The situation has even forced Israeli reporters to awkwardly pretend they are from a different country.

“We feel hated, surrounded by hostility and unwanted,” Raz Shechnik, media and music correspondent for Israeli news outlet Yedioth Ahronoth, wrote in an opinion piece published Nov. 27.

“After a while, we decided to claim that we were Ecuadorian when someone asked us where we were from,” Shechnik continues, stating that the experience has definitely not been “fun.”

He also alleges that his crew is “followed at all times by Palestinians, Iranians, Qataris, Moroccans, Jordanians, Syrians, Egyptians and Lebanese, all giving us hateful looks.”

According to Shechnik, all of this is happening despite his explanation to fans that the Israelis “come in peace.”

“They would really like to see us wiped off the face of the earth,” Shechnik said, “any notion of Israel evokes their utter disgust.”

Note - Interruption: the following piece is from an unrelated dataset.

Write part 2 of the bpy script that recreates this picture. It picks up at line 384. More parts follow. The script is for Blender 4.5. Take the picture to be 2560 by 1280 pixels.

Fan reactions caused shock in Tel Aviv, as Israelis apparently expected a warm welcome to Qatar two years after signing normalization agreements with a handful of Arab nations, despite having committed countless human rights abuses against the Palestinians on a daily basis.

“There are many attempts by many people here, from all over the Arab world, to come out against us because we stand for normalization,” Channel 12 reporter Ohad Hemo said during a televised report over the weekend.

Similarly, a Sunday article published in Israel Hayom, Israel’s largest-circulation newspaper, lamented that “the World Cup in Qatar has brought ‘Israel’ face to face with an unpleasant truth and a harsh reality; one that is extremely painful. For Israelis, for the first time, all those Israelis who to date have been so enthusiastic about the Persian or Arab Gulf, have now tasted for the first time rejection, contempt, and refusal to accept Israelis in an Muslim Arab state.”

While Qatar does not officially recognize the apartheid state, Doha has allowed direct flights from Tel Aviv as part of a deal brokered by FIFA. This raised hopes in the West that Qatar would join the United Arab Emirates, Bahrain, Sudan, and Morocco in signing the Abraham Accords.

However, days before the start of the World Cup, Tel Aviv urged citizens traveling to Qatar to be “less visibly Israeli” and to maintain a low profile by hiding Israeli flags and stars of David.